Signs of stock market top

There are currently quite a few signs that we are near stock market top:

1. Excessive valuation

The stock market valuation is above the historical norm. Q ratio is second highest in history. Shiller PE is over 27. When the market turns, the value conscious investors will stay away.

2.  Extreme bullishness

Even minor market dips are heavily bought. Cash allocations are low. Margin debt is high. Investor sentiment is extreme.

3. Final push/overshoot

Everyone wants to buy in a fear of missing out and no-one wants to sell. This can result in a final rapid price appreciation that stands out and makes the overvaluation just more obvious. Think about climbers reaching a summit and asking "now what?". The 10%+ price run a matter of weeks qualify as significant movement. 

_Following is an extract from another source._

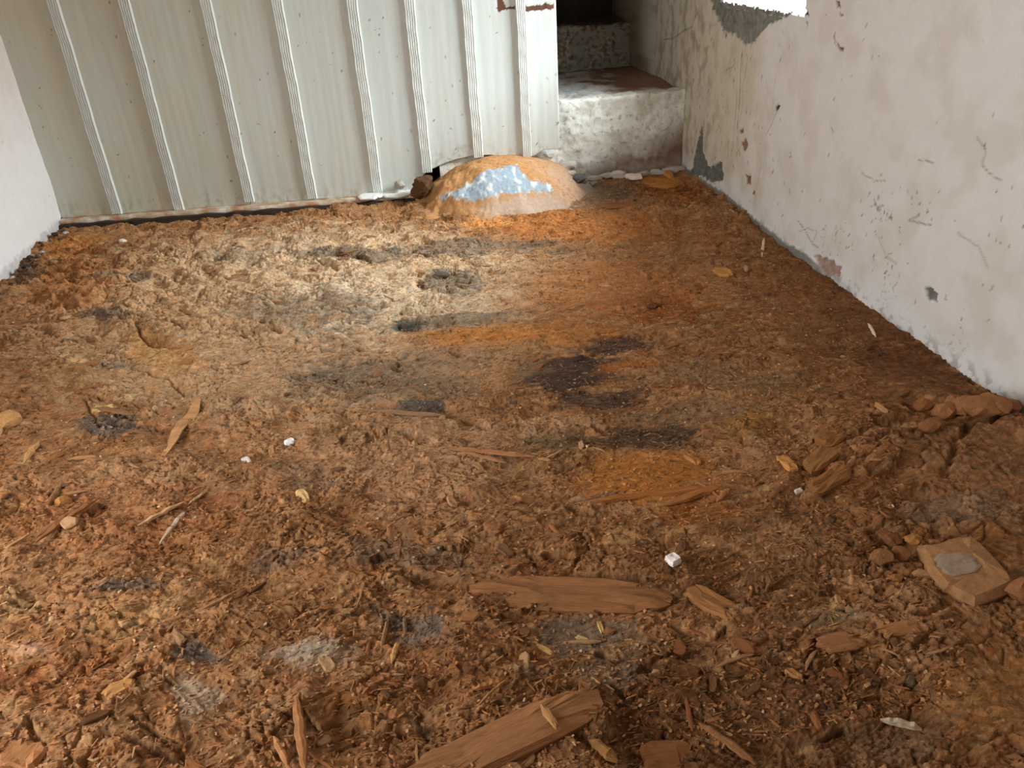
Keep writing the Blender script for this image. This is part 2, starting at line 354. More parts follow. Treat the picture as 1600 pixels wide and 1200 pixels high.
    c = c + (lin((222, 196, 162)) - c) * fl_[..., None] * .7
    dk = sst(.5, .75, perlin(wx * 38, wy * 60, 93)) * .55
    c = c + (lin((62, 44, 34)) - c) * dk[..., None]
    lum = c @ np.array([.3, .5, .2]); c = lum[..., None] + (c - lum[..., None]) * .96
    return h, np.clip(c * np.array([1.05, 1.03, .92]), .01, .9)

XR = 1.70
def xwall(y): return XR + .05 * sst(3.1, 4.1, np.asarray(y, float))
XL = -1.85
ys = [0.45]
while ys[-1] < 4.9: ys.append(ys[-1] + 0.0011 + 0.00085 * ys[-1])
ys = np.array([-1.6, -.8, -.3, .0, .25] + ys + [5.0, 5.3, 6.3])
xs = np.concatenate([np.linspace(XL - .05, -1.15, 190), np.linspace(-1.15, 1.15, 760)[1:], np.linspace(1.15, 1.86, 210)[1:]])
Xg, Yg = np.meshgrid(xs, ys)
hg, cg = floor_eval(Xg, Yg)
fo = link('floor', grid_mesh('floor', Xg, Yg, hg, cg), MAT['floor']); tag(fo, kind='structure')
del Xg, Yg, cg
def fz(x, y): return float(floor_eval(np.array([x], float), np.array([y], float), False)[0])

# ------------------------------------------------------------------ walls
def specks(c, u, v, pts, col, strength=.85, aspect=1.6, seed=0):
    r = np.random.default_rng(seed)
    for a, b, rad in pts:
        th = r.normal(1.57, .5); du = u - a; dv = v - b
        near = (np.abs(du) < rad * 4) & (np.abs(dv) < rad * 4)
        if not near.any(): continue
        p = du[near] * math.cos(th) + dv[near] * math.sin(th); q = -du[near] * math.sin(th) + dv[near] * math.cos(th)
        d = np.hypot(p / aspect, q * aspect) / rad
        m = (sst(1.1, .6, d + .25 * np.sin(9 * np.arctan2(q, p) + a * 50)) * strength * r.uniform(.5, 1))[:, None]
        c[near] += (lin(col) - c[near]) * m
    return c
def dense(lo, a, b, hi, step_in, step_out):
    p = []
    if a > lo: p.append(np.linspace(lo, a, max(2, int((a - lo) / step_out)))[:-1])
    p.append(np.arange(a, b, step_in))
    p.append(np.linspace(b, hi, max(2, int((hi - b) / step_out))))
    return np.concatenate(p)
NX = np.array([1.0, 0, 0])
def wr(px, py):  # a point of the right wall -> (y, z)
    x = XR
    for _ in range(4):
        p = on_plane(px, py, NX, x); x = float(xwall(p[1]))
    return p[1], p[2]
WY0, WY1, WZ0, WZ1 = wr(1258, 25)[0], 4.17, 0.925, 1.95
yy = dense(-1.6, 1.45, 5.15, 6.3, .006, .12); zz = dense(-.08, -.079, 1.06, 2.45, .006, .1)
Yw, Zw = np.meshgrid(yy, zz, indexing='ij')
def wellipse(px, py, rx, ry):
    c = wr(px, py); a = wr(px + rx, py)[0] - c[0]; b = wr(px, py - ry)[1] - c[1]
    return np.hypot((Yn - c[0]) / a, (Zn - c[1]) / b)
nz = fbm(Yw * 5, Zw * 5, 201, 4); nf = fbm(Yw * 30, Zw * 30, 202, 3)
Yn = Yw + .010 * nf; Zn = Zw + .010 * fbm(Yw * 30, Zw * 30, 203, 3)
Xw = xwall(Yw) + .006 * perlin(Yw * 2.2, Zw * 2.2, 204) + .003 * perlin(Yw * 9, Zw * 9, 205) + .0012 * nf
cw = np.ones(Yw.shape + (3,)) * lin((210, 204, 198))
cw = cw + (lin((198, 189, 178)) - cw) * (sst(-.2, .6, nz) * .6)[..., None]
yel = sst(3.3, 4.0, Yw + .25 * nz) * .8
cw = cw + (lin((192, 181, 158)) - cw) * yel[..., None]
# damp grime towards the corner by the steps, runs under the window, brushed drips
grime = sst(3.7, 4.5, Yw + .2 * nz) * sst(.0, .9, fbm(Yn * 15, Zn * 9, 206, 5) + .25)
cw = cw + (lin((120, 92, 70)) - cw) * (grime * .5)[..., None]
vs = perlin(Yw * 45, Zw * 2.5, 207)
run = np.exp(-((Yw - wr(1158, 120)[0] + .01 * perlin(Zw * 6, Zw * 0, 208)) / .03) ** 2) * sst(.85, .7, Zw) * sst(.2, .45, Zw)
cw = cw + (lin((136, 100, 80)) - cw) * (run * sst(-.2, .5, vs + .3 * nf) * .75)[..., None]
runs = sst(.2, .9, vs + .3 * nf) * sst(3.0, 3.5, Yw) * sst(.95, .6, Zw) * .3
cw = cw + (lin((150, 128, 104)) - cw) * (runs * sst(-.1, .4, nz + .2))[..., None]
rs = np.random.default_rng(77)
sp_ = [(rs.uniform(1.7, 4.6), rs.random() ** 1.6 * .95, rs.uniform(.003, .008)) for _ in range(70)]
sp_ += [(rs.normal(4.0, .35), rs.uniform(.05, .9), rs.uniform(.003, .010)) for _ in range(110)]
for cpx, cpy, n_, sd_ in ((1375, 335, 46, .07), (1450, 310, 16, .05), (1390, 420, 26, .09), (1480, 520, 16, .07), (1310, 380, 30, .09), (1560, 350, 10, .05), (1390, 460, 20, .05), (1330, 85, 8, .08)):
    cw0 = wr(cpx, cpy); sp_ += [(cw0[0] + rs.normal(0, sd_), cw0[1] + rs.normal(0, sd_ * .8), rs.uniform(.002, .007)) for _ in range(n_)]
cw = specks(cw, Yw, Zw, sp_, (84, 70, 60), .8, 1.7, 3)
low = sst(.14, .02, Zw + .05 * nz)
cw = cw + (lin((214, 212, 212)) - cw) * (low * .6)[..., None]
lowd = sst(.06, .0, Zw) * sst(.35, .6, fbm(Yw * 22, Zw * 22, 211, 3) + .25)
cw = cw + (lin((86, 80, 74)) - cw) * (lowd * .45)[..., None]
foot = sst(.018, .006, Zw + .010 * nf - .006) * sst(2.5, 3.0, Yw)
cw = cw + (lin((112, 110, 100)) - cw) * (foot * .9)[..., None]
missing = np.zeros(Yw.shape)
PATCH = [(1108, 2), (1116, 20), (1126, 40), (1134, 50), (1150, 54), (1160, 67), (1178, 69), (1186, 54), (1200, 40), (1212, 34), (1228, 26), (1236, 18), (1180, -20), (1110, -20)]
mp_ = in_poly(Yn, Zn, [wr(*p) for p in PATCH]).astype(float)
for poly, cl in ((PATCH, (122, 120, 110)),
                 ([(1094, 198), (1097, 198), (1096, 236), (1108, 262), (1126, 252), (1130, 282), (1112, 285), (1096, 276), (1080, 272), (1086, 240)], (108, 106, 100)),
                 ([(1268, 398), (1292, 404), (1314, 418), (1312, 432), (1290, 428)], (158, 130, 116)),
                 ([(1444, 450), (1456, 452), (1468, 462), (1464, 472), (1452, 466)], (112, 112, 110)),
                 ([(1157, 220), (1166, 218), (1168, 228), (1163, 236), (1158, 230)], (142, 112, 88)), ([(1165, 274), (1173, 275), (1172, 288), (1167, 288)], (126, 92, 62)),
                 ([(1156, 200), (1161, 200), (1160, 208), (1156, 208)], (120, 90, 66)), ([(1176, 296), (1180, 297), (1179, 306), (1175, 305)], (110, 84, 62)),
                 ([(1258, 18), (1264, 18), (1264, 24), (1258, 24)], (70, 56, 46)), ([(1258, 34), (1264, 35), (1262, 42), (1258, 40)], (70, 56, 46)),
                 ([(1306, 2), (1314, 2), (1314, 14), (1308, 14)], (110, 92, 76)), ([(1312, 18), (1316, 18), (1316, 26), (1312, 26)], (96, 78, 66)),
                 ([(1348, 40), (1354, 40), (1352, 44), (1348, 44)], (80, 66, 56)), ([(1302, 151), (1305, 151), (1305, 154), (1302, 154)], (60, 52, 46)),
                 ([(1306, 72), (1312, 72), (1320, 80), (1316, 82)], (110, 96, 84)), ([(1213, 164), (1218, 162), (1219, 168), (1214, 172)], (60, 50, 44))):
    m = in_poly(Yn, Zn, [wr(*p) for p in poly]).astype(float)
    missing = np.maximum(missing, m)
    cc = lin(cl) * (1 + .35 * nf + .2 * nz)[..., None]
    cw = cw + (cc - cw) * m[..., None]
Xw = Xw + missing * (.009 + .004 * nf)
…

4. Deterioration of market breath 

Healthy market moves in unison. Strong bullish tide carries all stocks. When this starts breaking down (more stocks making new lows, more stocks below long term moving averages), the market is about the hit an air pocket.

5. Rolling over of leading indicators

The unprecedented monetary stimulus has made leading indicators less useful in this business cycle. The current expansion is one of the longest and weakest. Looking OECD indicators, the global growth is continuously weak, near the stall speed. The US based private research company ECRI's weakly leading index growth is also negative.

6. Widening of credit spread

The credit spread, difference between high yield and treasury bonds is on the rise signaling risk aversion. This correlates well with stock market.

7. Money flows into defensive stocks (utilities and consumer staples)

This is the classical market timing method. The current bull market is a bit confused but utilities and consumer staples have been the strongest performers indicating defensive stance.

8. Increasing volatility and "nervousness"

Small daily movements become wider daily swings. The market leaders suddenly hit air pockets. Apple losing 5% intra day qualifies.

9. Emperor has no clothing moment

A wide spread recognition that something everyone already knows may actually matter. For example, everyone know in 2000 that valuation was high. Then suddenly PE>150 actually mattered. For example, housing bubble in 2008 was obvious but it did not matter as housing never went down. Until it did. Currently, everyone knows stock market is a bubble but it does not matter because of central banks. But suddenly this will change and everyone will know that everyone knows that this is a bubble.

In summary, all the ingredients for market top are in place. All that is missing is the "emperor has no clothing" moment.